• _WHAT IS ASKED_:
Lines containing the string "picture" are to be counted; report only how many there are.

• _GIVEN DATA_:
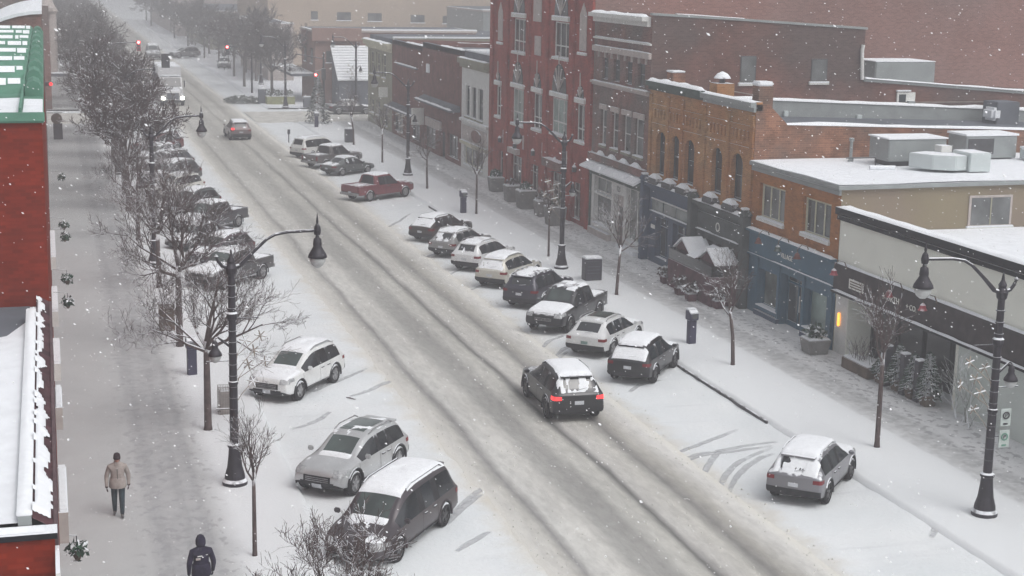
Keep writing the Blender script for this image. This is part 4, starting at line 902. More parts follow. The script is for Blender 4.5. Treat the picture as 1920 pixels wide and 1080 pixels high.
MB().box(39.2, 41.8, 61.5, 63, 7.0, 8.0).build('casing', M['grey_metal'], t, bevel=.03); MB().box(39.3, 40.6, 61.47, 61.497, 7.2, 7.9).build('grille', M['frame_dark'], t); MB().box(39.15, 41.85, 61.45, 63.05, 8.01, 8.1).build('snow', M['snow_cap'], t)
t = rthing('rooftop_unit', 'low white rooftop box at the right picture edge on the tan building roof', 'air handler', (42.5, 62, 6.95))
MB().box(41.9, 43.2, 60.6, 61.4, 6.98, 7.45).build('casing', M['galv'], t, bevel=.03); MB().box(41.9, 43.2, 60.6, 61.4, 7.46, 7.55).build('snow', M['snow_cap'], t)
t = rthing('vent_pipe', 'slim vent pipe standing alone in snow on the tan building roof', 'pipe', (34, 62.4, 6.9))
MB().lathe([(.13, 6.86), (.13, 7.0), (.07, 7.05), (.07, 7.75), (.11, 7.76), (.11, 7.9)], (34, 62.4, 0), 12).build('pipe', M['grey_metal'], t)
t = rthing('roof_bracket', 'small steel pipe frame beside the dark air handler', 'pipe frame', (33.8, 60.2, 6.95))
MB().tube([(32.8, 60.6, 7.25), (34.0, 60.2, 7.3), (34.0, 60.2, 6.86)], .035, 5).build('rail', M['frame_dark'], t); MB().tube([(33.4, 59.6, 6.95), (34.5, 59.4, 6.95)], .1, 6).build('hose', M['snow_cap'], t)
t = rthing('roof_vent', 'mushroom roof vent capped with snow above the ochre facade', 'vent', (31.2, 70.2, 9.2))
MB().box(30.7, 31.6, 69.8, 70.7, 8.0, 9.75).build('shaft', M['brick_ochre'], t); MB().lathe([(.14, 9.76), (.14, 9.95), (.42, 9.98), (.3, 10.12), (.05, 10.2)], (31.15, 70.25, 0), 14).build('cowl', M['frame_dark'], t); MB().lathe([(.38, 10.04), (.25, 10.2), (.04, 10.3)], (31.15, 70.25, 0), 14).build('snow', M['snow_cap'], t)
t = rthing('chimney', 'squat brick chimney with a lump of snow near the tan corner of the ochre facade', 'chimney', (31.2, 65, 9.2))
MB().box(30.6, 31.3, 64.9, 65.6, 8.0, 10.0).build('stack', M['brick_rust'], t); MB().box(30.55, 31.3, 64.85, 65.65, 10.0, 10.2).build('snow', M['snow_cap'], t, bevel=.06)
t = rthing('chimney', 'second low brick chimney at the north end of the ochre building parapet', 'chimney', (31.2, 75.6, 9.2))
MB().box(30.6, 31.3, 75.2, 76.0, 8.0, 9.9).build('stack', M['brick_rust'], t); MB().box(30.55, 31.3, 75.15, 76.05, 9.9, 10.0).build('snow', M['snow_cap'], t, bevel=.04)
t = rthing('exhaust_unit', 'small grey exhaust unit with snow at the right edge above the grey flashing wall', 'vent', (49, 76, 7.5))
MB().box(48.9, 50.3, 74.0, 75.4, 7.0, 8.4).build('casing', M['roof_grey'], t, bevel=.04); MB().box(48.6, 49.2, 73.9, 75, 7.4, 8.1).build('snow', M['snow_cap'], t, bevel=.15)
# slack cable along the side wall
t = rthing('wall_cable', 'thin slack cable strung along the rusty side wall above the grey flashing', 'cable', (38, 76.3, 8.6))
pts = [(33.5+i*1.4, 76.36, 9.05-.28*math.sin(min(1, i/5)*PI/2)*3+.0*i) for i in range(13)]
MB().tube(pts, .03, 4).build('cable', M['wire'], t)
bl = rthing('bollard_light', 'small grey floodlight fixed low on the grey flashing wall', 'light', (38, 76, 8)); MB().box(37.3, 37.55, 75.9, 76.08, 7.55, 7.85).build('housing', M['galv'], bl, bevel=.02)
bl = rthing('bollard_light', 'second grey floodlight fixed on the grey flashing wall, further right', 'light', (41, 76, 8)); MB().box(41.6, 41.9, 75.9, 76.08, 7.35, 7.6).build('housing', M['galv'], bl, bevel=.02)

# ------------------------------------------------------------------ west side buildings (seen along their roofs)
r = thing('near_red_brick_building', 'red brick parapet with snowy lower roof at the bottom left corner', 'building', (-6, 14, 0), world=True)
MB().box(-12, -.17, 6, 22.3, 0, 6.15).build('wall', M['brick_left'], r); MB().box(-12, -.3, 6, 22.2, 6.153, 6.25).build('snow', M['snow'], r)
MB().box(-12, -.16, 22.3, 22.55, 0, 6.9).build('parapet', M['brick_left'], r)
pc = MB().box(-12, -.12, 22.22, 22.6, 6.903, 6.99).build('coping', M['black'], r); snow_strip(pc, -4, -.3, 22.3, 22.6, 6.99, .1)
MB().box(-.16, -.10, 21.4, 22.5, 5.2, 6.7).build('corner_trim', M['white_trim'], r)
r = thing('low_maroon_shop', 'low building with snowy roof, grey membrane patch and corrugated maroon cornice at left edge', 'shop', (-6, 30, 0), world=True)
y0, y1 = 22.62, 38.5
MB().box(-12, -.2, y0, y1, 0, 6.85).build('wall', M['brick_brown'], r)
MB().box(-12, -.62, y0, y1, 6.853, 6.87).build('roof', M['roof_grey'], r)
# snow sheet whose far edge curves away from the wall and leaves membrane bare
mb = MB(); n = 26; cols = []
for i in range(n+1):
    x = -12+(12-.64)*i/n; e = 33.8+1.7*math.exp(-((x+.64)/1.6)**2) if x > -6 else 33.8
    if x > -1.1: e = 36.9 if x > -.95 else 35.4
    cols.append([mb.vert((x, y0+.02+(e-y0)*j/14, 6.875+.16*math.sin(PI*min(1, (14-j)/3)/2)*(1 if j < 14 else 0)+.02*fbm(x, j, .6))) for j in range(15)])
for i in range(n):
    for j in range(14): mb.face([cols[i][j], cols[i+1][j], cols[i+1][j+1], cols[i][j+1]])
mb.build('snow', M['snow'], r, smooth=True)
MB().box(-.66, -.47, y0, 37.0, 6.873, 7.14).build('parapet', M['grey_metal'], r); snow_strip(r, -.68, -.46, y0+.02, 36.9, 7.14, .07)
# corrugated sloping cornice with broken snow
mb = MB(); k = y0; pts = []
while k < y1: pts.append((k, 0)); pts.append((k+.2, .05)); k += .4
prev = None
for (yy, dz) in pts:
    row = [mb.vert((-.46, yy, 7.10+dz)), mb.vert((-.17, yy, 6.93+dz)), mb.vert((-.17, yy, 6.7))]
    if prev: mb.face([prev[0], prev[1], row[1], row[0]]); mb.face([prev[1], prev[2], row[2], row[1]])
    prev = row
mb.build('cornice', mat('maroon_sheet', (.065, .03, .035), .8, var=.4, scale=2.2), r)
# ragged snow sheet left on the sloping cornice
m_ = MB(); nx_, ny_ = 9, int((y1-y0)/.09); vid = {}
def _cz(i, j): return 7.10+(i/nx_*.285)*(-.17/.29)+.07
def _keep(i, j):
    x, y = i/nx_, y0+j*.09
    if j < 2 or j > ny_-3: return False
    e_ = .5*noise.noise(Vector((0, y*1.3, 4)))+.3*noise.noise(Vector((x*2.2, y*3.1, 1)))
    near = max(0, (30.5-y)/8)
    return x < .42+.9*e_+.5*near and x > .02+.25*noise.noise(Vector((7, y*2.2, 4)))
for i in range(nx_):
    for j in range(ny_):
        if not _keep(i, j): continue
        q = []
        for (a, b_) in ((i, j), (i+1, j), (i+1, j+1), (i, j+1)):
            if (a, b_) not in vid:
                inner = all(_keep(a-da, b_-db) for da in (0, 1) for db in (0, 1) if a-da >= 0 and b_-db >= 0)
                vid[a, b_] = m_.vert((-.458+a/nx_*.285, y0+b_*.09+.02*math.sin(a*3+b_), _cz(a, b_)+(.035 if inner else -.01)))
            q.append(vid[a, b_])
        m_.face(q)
m_.build('snow', M['snow_cap'], r, smooth=True)
MB().box(-.168, -.12, y0, y1, 5.6, 6.98).build('fascia', mat('brown_fascia', (.10, .065, .07), .9, var=.2), r)
for (a, b, x1, z0_, z1_) in ((34.6, 36.4, .03, 4.9, 5.4), (28.8, 31.6, .05, 4.4, 5.0)):
    s_ = MB().box(-.12, x1, a, b, z0_, z1_).build('projecting_sign', M['stone'], r); MB().box(-.1, x1-.02, a+.05, b-.05, z1_+.003, z1_+.06).build('snow', M['snow_cap'], s_)
def greenery(x, y, z, label, s=.2, n=90, red=False):
    t = thing('hanging_basket', label, 'hanging basket', (x, y, z), 'evergreen baskets on the west shopfronts')
    MB().lathe([(.04, -.2), (s*.55, -.05), (s*.6, .04)], (0, 0, 0), 10).build('basket', M['wood'], t)
    b = MB(); rr = random.Random(int(y*7))
    for k in range(n):
        d = Vector((rr.gauss(0, 1), rr.gauss(0, 1), rr.gauss(0, .7)+.3)).normalized()*s*rr.uniform(.5, 1.15)
        u_ = Vector((rr.uniform(-1, 1), rr.uniform(-1, 1), rr.uniform(-1, 1))).normalized()*.09; v_ = d.normalized().cross(u_)*.5
        b.quad(d-u_, d-v_, d+u_, d+v_)
    b.build('foliage', M['needles'], t)
    MB().tube([(0, 0, 0), (-.01, 0, s+.12), (-x-.1, 0, s+.16)], .012, 4).build('bracket', M['post'], t)
    return t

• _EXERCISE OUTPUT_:
2